A couple of days later I decided that I needed to call and tell her once more not to call the girls, I did not feel she truly understood me the first time. Especially since just that morning she had left a message on Katy’s cell phone about liberating her jaw and calling her, or something close to that. I called her on her cell phone, Mom you have to stop calling the girls and leaving messages about liberating their jaws, what she says, are you monitoring their phone calls, only when you leave repeated insane messages and they call to tell me you called yet again. Telling the girls that they have not told me the entire story and other such references to this past summer, this has to stop. The point is Mom, Sarah and Philip took my 18-year-old daughter to bars and that is wrong. She interrupts and says, they are weak minded and were influenced by Becky’s overwhelming desire to go. They are grown adults that should have known better, they are my sister and brother, they know how I feel about that type of behavior, they did it anyway. She interrupts again, well; you took your babies to a bar the last time your sister was here. I said, so that’s the way you want to play Mom; I can top that one Mom, when I was a little girl you took me to Swinger Parties!
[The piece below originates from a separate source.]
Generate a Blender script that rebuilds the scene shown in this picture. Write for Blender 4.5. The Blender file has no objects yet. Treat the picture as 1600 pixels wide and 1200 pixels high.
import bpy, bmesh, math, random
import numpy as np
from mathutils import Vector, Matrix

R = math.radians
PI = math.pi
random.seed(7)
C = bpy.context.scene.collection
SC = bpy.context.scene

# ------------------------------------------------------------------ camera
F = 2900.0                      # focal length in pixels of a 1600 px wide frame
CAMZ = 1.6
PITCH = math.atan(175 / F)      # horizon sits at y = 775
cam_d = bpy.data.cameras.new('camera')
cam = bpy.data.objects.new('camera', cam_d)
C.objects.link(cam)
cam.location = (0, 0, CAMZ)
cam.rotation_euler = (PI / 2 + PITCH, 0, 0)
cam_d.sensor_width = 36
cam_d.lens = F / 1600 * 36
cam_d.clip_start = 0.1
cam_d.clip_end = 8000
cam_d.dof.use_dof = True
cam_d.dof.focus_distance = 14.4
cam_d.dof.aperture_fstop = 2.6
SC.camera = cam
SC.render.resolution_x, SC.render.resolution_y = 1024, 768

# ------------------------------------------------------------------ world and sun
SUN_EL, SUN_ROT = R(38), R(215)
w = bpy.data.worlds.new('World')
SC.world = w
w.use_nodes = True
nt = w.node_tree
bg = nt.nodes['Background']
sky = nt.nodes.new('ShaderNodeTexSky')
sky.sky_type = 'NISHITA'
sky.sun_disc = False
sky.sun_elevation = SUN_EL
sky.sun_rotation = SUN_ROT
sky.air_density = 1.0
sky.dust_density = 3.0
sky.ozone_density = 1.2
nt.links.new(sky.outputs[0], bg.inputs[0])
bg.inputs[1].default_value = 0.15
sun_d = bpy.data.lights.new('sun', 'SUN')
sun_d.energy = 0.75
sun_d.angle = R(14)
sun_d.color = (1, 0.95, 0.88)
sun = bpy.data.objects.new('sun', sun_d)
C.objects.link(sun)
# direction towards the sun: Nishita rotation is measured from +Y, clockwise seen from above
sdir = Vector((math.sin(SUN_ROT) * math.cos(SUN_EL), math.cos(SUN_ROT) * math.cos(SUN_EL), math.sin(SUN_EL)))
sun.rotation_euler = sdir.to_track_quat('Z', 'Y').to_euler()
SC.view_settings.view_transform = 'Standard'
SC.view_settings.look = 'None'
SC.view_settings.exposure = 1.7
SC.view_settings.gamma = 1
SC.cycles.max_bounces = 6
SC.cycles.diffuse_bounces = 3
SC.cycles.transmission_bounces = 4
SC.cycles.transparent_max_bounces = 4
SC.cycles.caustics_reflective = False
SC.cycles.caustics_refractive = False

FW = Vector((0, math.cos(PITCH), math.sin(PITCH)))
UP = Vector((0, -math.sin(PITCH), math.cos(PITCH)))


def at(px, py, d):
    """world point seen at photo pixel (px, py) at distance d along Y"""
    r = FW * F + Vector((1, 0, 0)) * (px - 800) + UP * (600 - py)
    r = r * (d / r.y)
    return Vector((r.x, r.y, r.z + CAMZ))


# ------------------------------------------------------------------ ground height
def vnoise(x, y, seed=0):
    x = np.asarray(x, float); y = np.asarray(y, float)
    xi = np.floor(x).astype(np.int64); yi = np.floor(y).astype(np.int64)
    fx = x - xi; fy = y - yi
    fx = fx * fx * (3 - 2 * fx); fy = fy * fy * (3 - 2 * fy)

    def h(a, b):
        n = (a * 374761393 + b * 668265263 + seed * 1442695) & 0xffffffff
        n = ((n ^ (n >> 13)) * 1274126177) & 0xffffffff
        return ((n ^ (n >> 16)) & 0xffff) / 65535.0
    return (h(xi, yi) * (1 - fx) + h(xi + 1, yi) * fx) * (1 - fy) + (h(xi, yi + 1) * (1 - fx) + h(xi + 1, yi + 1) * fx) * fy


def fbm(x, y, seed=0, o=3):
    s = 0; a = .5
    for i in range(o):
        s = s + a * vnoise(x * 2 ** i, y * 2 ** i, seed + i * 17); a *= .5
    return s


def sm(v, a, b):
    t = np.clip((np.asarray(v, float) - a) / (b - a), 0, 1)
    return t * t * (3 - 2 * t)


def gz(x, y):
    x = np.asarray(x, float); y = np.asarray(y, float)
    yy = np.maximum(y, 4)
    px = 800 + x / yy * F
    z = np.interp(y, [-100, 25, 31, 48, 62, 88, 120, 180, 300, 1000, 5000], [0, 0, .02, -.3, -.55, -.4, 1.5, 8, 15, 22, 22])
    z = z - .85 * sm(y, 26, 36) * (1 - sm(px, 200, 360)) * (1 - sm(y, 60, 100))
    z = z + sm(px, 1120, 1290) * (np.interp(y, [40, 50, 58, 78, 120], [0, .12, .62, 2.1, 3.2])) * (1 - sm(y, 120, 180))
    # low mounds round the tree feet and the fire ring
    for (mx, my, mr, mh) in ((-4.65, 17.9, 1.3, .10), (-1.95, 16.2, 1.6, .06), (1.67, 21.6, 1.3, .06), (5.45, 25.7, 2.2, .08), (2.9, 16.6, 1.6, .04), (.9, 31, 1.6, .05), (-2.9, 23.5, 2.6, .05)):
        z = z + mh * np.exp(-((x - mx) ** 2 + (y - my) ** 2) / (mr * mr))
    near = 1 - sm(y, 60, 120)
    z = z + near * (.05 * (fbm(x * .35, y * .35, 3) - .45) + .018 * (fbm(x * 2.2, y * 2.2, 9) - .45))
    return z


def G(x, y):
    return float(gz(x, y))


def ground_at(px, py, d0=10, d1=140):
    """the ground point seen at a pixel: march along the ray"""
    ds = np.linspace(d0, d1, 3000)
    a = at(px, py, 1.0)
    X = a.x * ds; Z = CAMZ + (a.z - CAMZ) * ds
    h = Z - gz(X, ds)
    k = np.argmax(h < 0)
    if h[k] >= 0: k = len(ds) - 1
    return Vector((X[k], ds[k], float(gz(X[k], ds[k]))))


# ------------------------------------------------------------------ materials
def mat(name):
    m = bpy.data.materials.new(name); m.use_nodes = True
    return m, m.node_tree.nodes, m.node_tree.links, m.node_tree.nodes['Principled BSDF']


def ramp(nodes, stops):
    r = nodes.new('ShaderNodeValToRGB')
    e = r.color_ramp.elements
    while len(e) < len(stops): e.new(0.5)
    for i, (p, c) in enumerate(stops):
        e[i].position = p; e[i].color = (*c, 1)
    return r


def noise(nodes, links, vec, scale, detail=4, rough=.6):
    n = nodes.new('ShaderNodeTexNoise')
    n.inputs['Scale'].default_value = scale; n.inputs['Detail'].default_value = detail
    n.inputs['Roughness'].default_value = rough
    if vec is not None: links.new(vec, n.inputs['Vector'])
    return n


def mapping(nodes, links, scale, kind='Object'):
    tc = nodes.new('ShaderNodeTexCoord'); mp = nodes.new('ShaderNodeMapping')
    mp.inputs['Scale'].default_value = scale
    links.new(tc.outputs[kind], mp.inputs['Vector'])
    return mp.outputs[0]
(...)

She began to scream and pull the phone away from her and right before I heard the phone go click, she is screaming, I will never get rid of the Placek's. This was the first time in my entire life I ever said anything about my childhood, ever. For the first time also, she did call me back again and again, it was silent, not a normal response for her at all. Normally she would call and call yelling and screaming each time about how persecuted she has been and then it would turn into a sarcastic apology generally on the twentieth phone call. Yes all in the same day. But this was so different, she was silent for the first time all you could here was her screaming, what I don't know. But, how nice it was to have had the tables turned for the first time in my life. Her in audible madness and screaming insanities and I was just at peace with myself.
Just an odd time in my life I thought I would share for people who care about what happens to me and mine.